Вообще, то, что делает Лепаж со звуком, можно считать революцией в театре. Если персонажи разговаривают в соборе, то голоса будто разносятся под готическими сводами, если беседуют в метро - звучат так, как в подземке, аудиоряд спектакля совершенно реалистичен. И совершенно естественны актеры. За время спектакля вы встретитесь с десятками людей: артист, который солировал в одной части спектакля, станет персонажем массовки в восьми других. В совершенно условном пространстве они умудряются преподать нам урок ансамблевого психологического театра. А как они поют!!! Сказано же в спектакле: “Когда нам не хватает слов, музыка превращается в средство общения”
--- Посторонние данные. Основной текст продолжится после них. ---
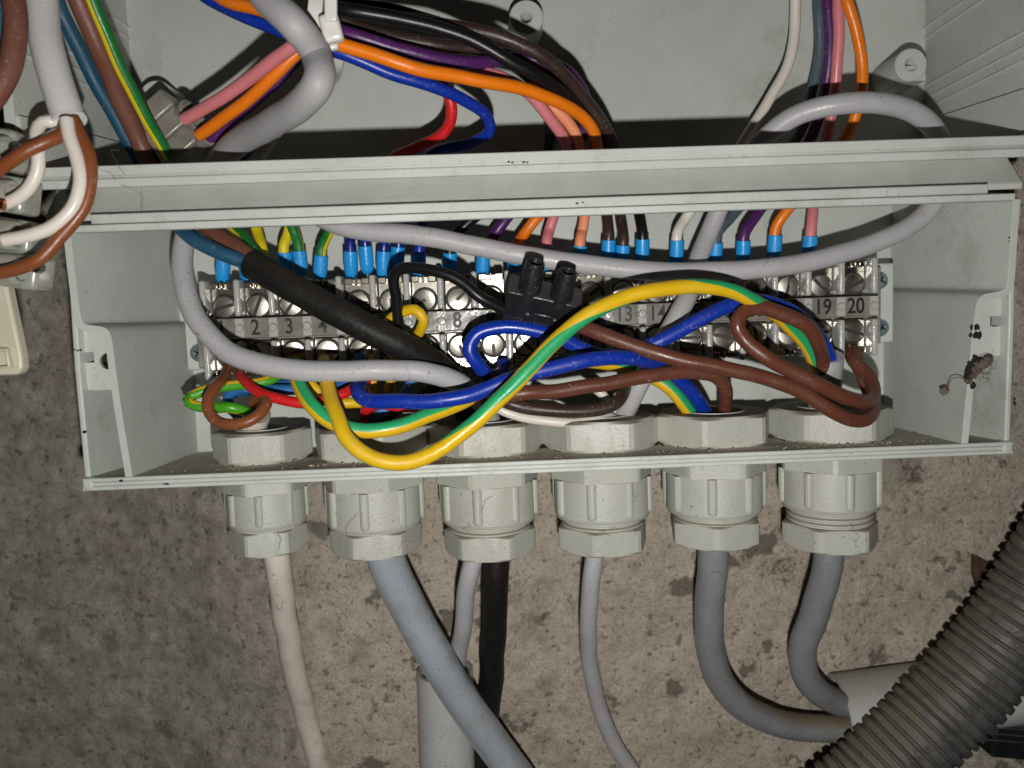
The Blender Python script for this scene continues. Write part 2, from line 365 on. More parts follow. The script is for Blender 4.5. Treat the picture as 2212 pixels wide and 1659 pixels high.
# back panel: lower and upper areas in one sheet
A = [XZ(270, -140, YB), XZ(2010, -140, YB), XZ(2010, 380, YB), XZ(1975, 385, YB), XZ(1960, 960, YB), XZ(395, 1000, YB), XZ(340, 430, YB), XZ(270, 430, YB)]
build('back_panel', plate_bm(A, [], YB, YB + 2), 'housing', enc)
# lower side walls with their S bend
lf = smooth2([U(150, 470, 0), U(156, 540, 0), U(173, 680, 0), U(180, 701, 0), U(205, 703, 0), U(232, 708, 0), U(243, 732, 0), U(255, 841, 0), U(287, 1034, 0)])
lb = smooth2([U(384, 470, YB), U(386, 540, YB), U(388, 680, YB), U(390, 694, YB), U(398, 696, YB), U(410, 700, YB), U(414, 720, YB), U(420, 841, YB), U(427, 980, YB)])
build('side_wall', ruled_bm(lf, lb, -1.35), 'housing', enc, bevel=.5)
rf_ = smooth2([U(2190, 430, 0), U(2184, 500, 0), U(2178, 600, 0), U(2173, 625, 0), U(2150, 631, 0), U(2118, 637, 0), U(2106, 665, 0), U(2094, 790, 0), U(2075, 975, 0)])
rb_ = smooth2([U(1926, 430, YB), U(1925, 500, YB), U(1924, 600, YB), U(1922, 620, YB), U(1917, 624, YB), U(1910, 630, YB), U(1908, 660, YB), U(1908, 790, YB), U(1907, 930, YB)])
build('side_wall', ruled_bm(rf_, rb_, 1.35), 'housing', enc, bevel=.5)
# outer skins
build('outer_wall', ruled_bm([U(141, 505, 1), U(160, 800, 1), U(184, 1046, 1)], [U(141, 505, 1) + Vector((2, 36, 0)), U(160, 800, 1) + Vector((2, 36, 0)), U(184, 1046, 1) + Vector((2, 36, 0))], 1.1), 'housing', enc, bevel=.3)
build('outer_wall', ruled_bm([U(2197, 435, .6), U(2192, 700, .6), U(2182, 980, .6)], [U(2197, 435, 1) + Vector((-2, 36, 0)), U(2192, 700, 1) + Vector((-2, 36, 0)), U(2180, 980, 1) + Vector((-2, 36, 0))], -1.1), 'housing', enc, bevel=.3)
# fixing tabs beside the stepped walls, with a square hole and a screw hole
def circ(cx, cz, r, n=24): return [(cx + r * math.cos(2 * math.pi * k / n), cz + r * math.sin(2 * math.pi * k / n)) for k in range(n)]
def sq(x, y, Y, wx, wy): a = XZ(x - wx, y - wy, Y); b = XZ(x + wx, y + wy, Y); return [(a[0], a[1]), (b[0], a[1]), (b[0], b[1]), (a[0], b[1])]
TY = 3.0
def on(front, back, Y, ya, yb, side):
    L_ = []
    for f, b in zip(front, back):
        k = (Y - f.y) / (b.y - f.y); p = f.lerp(b, k)
        if yb <= p.z <= ya: L_.append((p.x + side, p.z))
    return L_
zt, zb = U(215, 716, TY).z, U(215, 842, TY).z
inner = on(lf, lb, TY, zt, zb, -.6)
build('fixing_tab', plate_bm([XZ(166, 716, TY), XZ(174, 842, TY)] + [(inner[-1][0], zb)] + inner[::-1] + [(XZ(163, 716, TY)[0], zt + 1.2)], [sq(193, 772, TY, 11, 11)], TY, TY + 1.6), 'housing', enc)
build('fixing_tab', plate_bm([XZ(161, 665, TY), XZ(171, 665, TY), XZ(176, 692, TY), XZ(200, 708, TY), XZ(200, 722, TY), XZ(166, 722, TY)], [], TY + .2, TY + 1.8), 'housing', enc)
build('pocket_back', plate_bm([XZ(170, 700, 30), XZ(330, 700, 30), XZ(345, 1040, 30), XZ(200, 1040, 30)], [], 30, 31), 'housing', enc)
build('pocket_ledge', plate_bm([XZ(184, 832, TY + 5), XZ(268, 832, TY + 5), XZ(268, 838, TY + 5), XZ(184, 841, TY + 5)], [], TY + 1.8, 30), 'housing', enc)
zt, zb = U(2150, 640, TY).z, U(2150, 768, TY).z
inner = on(rf_, rb_, TY, zt, zb, .6)
build('fixing_tab', plate_bm([XZ(2186, 640, TY), XZ(2182, 768, TY)] + [(inner[-1][0], zb)] + inner[::-1] + [(XZ(2170, 636, TY)[0], zt + 1)], [sq(2151, 694, TY, 12, 11)], TY, TY + 1.6), 'housing', enc)
build('pocket_back', plate_bm([XZ(2030, 620, 30), XZ(2180, 620, 30), XZ(2175, 980, 30), XZ(2020, 980, 30)], [], 30, 31), 'housing', enc)
# bottom panel with its rim, gland holes left as solid under the nuts
zfl = U(287, 1033, 0); zfr = U(2075, 968, 0)
xl, xr = U(180, 1040, 0).x, U(2186, 960, 0).x
GL = [569, 803, 1050, 1296, 1540, 1792]; GY = 17.3
GYP = {569: 975, 803: 967, 1050: 950, 1296: 940, 1540: 930, 1792: 922}
gx = [U(g, GYP[g], GY).x for g in GL]
bm = bmesh.new()
outer = [(xl + 1, .2), (xr - 1, .2), (xr - 3, YB + 2), (xl + 3, YB + 2)]
holes = [[(g + 6.2 * math.cos(2 * math.pi * k / 24), GY + 6.2 * math.sin(2 * math.pi * k / 24)) for k in range(24)] for g in gx]
for hz, off in ((0, 0), (-2.2, 0)):
    es = []
    for lp in [outer] + holes:
        vs_ = [bm.verts.new((p[0], p[1], (ZF0 + (ZFB - ZF0) * p[1] / YB) * 1 + hz)) for p in lp]
        es += [bm.edges.new((vs_[k], vs_[(k + 1) % len(vs_)])) for k in range(len(vs_))]
    bmesh.ops.triangle_fill(bm, use_beauty=True, use_dissolve=False, edges=es)
build('bottom_panel', bm, 'housing_dusty', enc, smooth=False)
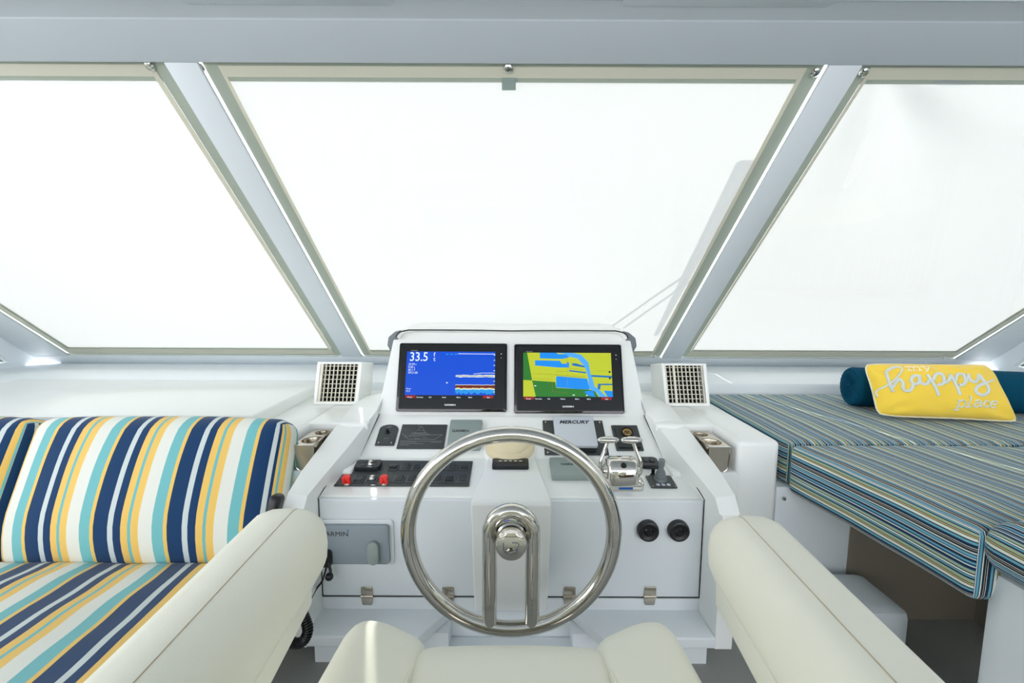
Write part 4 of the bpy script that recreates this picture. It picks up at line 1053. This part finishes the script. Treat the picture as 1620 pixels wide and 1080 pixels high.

(Звучит фрагмент спектакля)


Большинство героев в “Липсинке” - люди, профессионально работающие со звуком: радиожурналисты, актеры, дублирующие фильмы, певцы. Режиссер исследует все, что связано с понятием “речь”: физиологические характеристики, фонетику, акустику, интонацию, ритм, темп, манеру, обусловленную воспитанием и образованием, язык, на котором мы говорим, акцент, если говорим на чужом языке. И все это, вместе взятое, оказывается совершенно индивидуальным.


Спектакль канадского театра “Экс Махина” похож на огромную лабораторию, в нем много учености и технической оснащенности, но мерой всех этих сложносочиненных вещей остается человек. Режиссер складывает мозаичные фрагменты реальности в грандиозное панно. Называется Чудо жизни, и оно непознаваемо.